Wednesday, April 9, 2014

Bucs Blast Five Homers, Still Lose 7-5

It was kinda like the start last week when Jason Hammel and Wandy hooked up. Hammel 1-2-3'ed the Bucs in the first. Emilio Bonifacio hit a one hop single past Neil Walker to open the Cub first and came around when Justin Ruggiano pulled a fastball down the middle into left to plate him. Wandy threw a lot of fastballs, and his velo was 87-88.

Six up, six down for Pittsburgh. Rodriguez got through the bottom of the order with just a walk. Hammels mowed down the Bucs again in the third; Wandy gave up a single through the hole to Starlin Castro and a dink over Jordy Mercer's head by Anthony Rizzo, but no damage came of them and it was still 1-0.

The Pirates squared up on a couple in the fourth, but to no avail. marte was robbed on a diving stop and laser throw by Castro and Cutch lined out to the track in center. Wandy got into a jam, giving up a line single to Welington Castillo that dropped just in front of Marte and walking Darwin Barney on four pitches. A bunt moved them up, but Rodriguez K'ed the red hot Bonifacio on a high heater.

Pedro ended the perfect game. With an out and two strikes, Hammel tried to zip a heater away to El Tore; it tailed over the plate, Alvarez got it up into the wind and dropped it a few rows over the left field wall to tie the game. Walker tried to follow, but his fly to left center was hauled in a step or two short of the ivy.

Wandy couldn't hold the lead. With two down, Rizzo dropped a fly between Marte and Cutch, something that occurs bur rarely. Then Mike Olt got a fastball at the knees but down the middle, and lifted a fly to left that carried in the wind and dropped into the basket for a homer. Junior Lake got a center cut heater, too, and his was a no-doubt smash, clearing the seats and landing on Waveland Avenue. A hung curve was dropped into the right field corner by Castillo. An intentional walk was followed, thankfully, by a K of Hammel, but is 4-1; Rodriguez's location was non-existent in the second half of the frame. 

The Bucs didn't get a ball out of the infield in the sixth, and Jeanmar Gomez took over on the hill. The Cubs pounced on him. Bonifacio doubled off the wall and went to third on a sharp grounder to Mercer, who had a play on him but chose to go to first. A walk was followed by a barrage of line drives, and the way the inning was going, the Cubs even won an appeal at first on what would have been an inning-ending DP. When the smoke cleared, it was 7-1.

Travis Snider put one in the netting in center and Russ Martin banged one halfway up the stands in left; all three hits off Hammel have left the yard, but that outburst still left the score 7-3. Gomez worked a quiet seventh, and Hector Rondon came on for the Cubbies in the eighth, yielding just a bloop single to Mercer. Justin Wilson took the bump, and after retiring the first two batters, gave up a double to Rizzo. It was a grounder to third, but against the shift. No damage came of it.

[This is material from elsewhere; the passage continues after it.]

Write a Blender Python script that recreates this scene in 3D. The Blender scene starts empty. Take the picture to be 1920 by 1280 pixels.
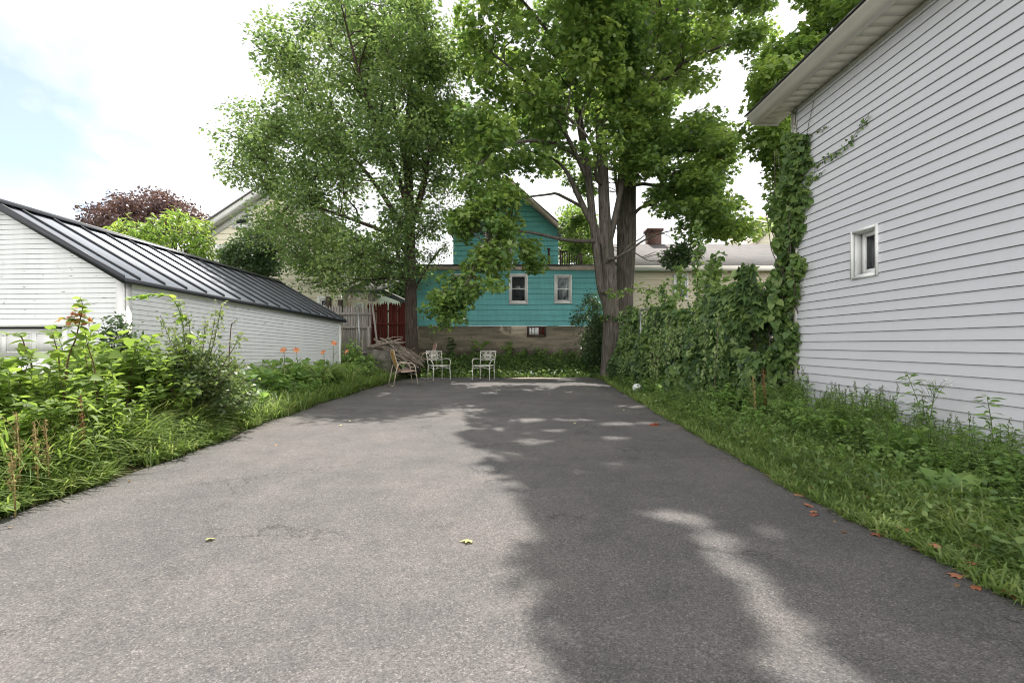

Pedro Strop climbed the mound in the ninth, and survived back-to-back homers by Pedro and Martin (his survived a review) to finish up with a 7-5 Chicago win. It's not often that a team hits five homers and loses, but Pittsburgh managed it tonight by banging out five solo shots.

Wandy's hook is still all that, but his fastball is straight and in the 86-88 MPH range. He needs it to set up the curve and change that he occasionally mixes in, but when he loses its location, it's a BP pitch. So that will be a checkpoint for his effectiveness this year.

And they may want to tweak their shifting package. Anthony Rizzo went 4-for-4 against it, every hit going the opposite way. The Pirate staff may have to adjust to guys that are willing to take what they're given.

Gerrit Cole (1-0, 2.57 ERA) takes on Travis Wood (0-1, 4.26 ERA) tomorrow afternoon. Wood will become the first lefty starter the Bucs have faced in 2014.
  • Per David Manel of Bucs Dugout: The Pirates have only lost 3 times in which they've hit five or more homers. The last time was 2007 vs. the Reds. Other two were in 1961 and 1949.
  • ESPN's Buster Olney had a cliched answer for Vin Mazzaro clearing waivers: he stood to be paid nearly twice ($950 K) the league minimum salary. "Once you go to spring training, you’ve spent almost all the money you’re going to spend," a general manager told Olney. "There aren’t many teams with a lot of extra money lying around." Sounds a little lame to us - maybe his 6.00 ERA in September and an overall 4.00 xFIP devalued him at that cost.
  • Jeff Locke made his first rehab start tonight with Bradenton v Palm Beach. His line was 6 IP, 5 H,  2 ER, 1 BB, 10 K, 1 HR on 82 pitches.
  • Cutch came in third on The Sporting News ranking of MLB's Top Fifty players.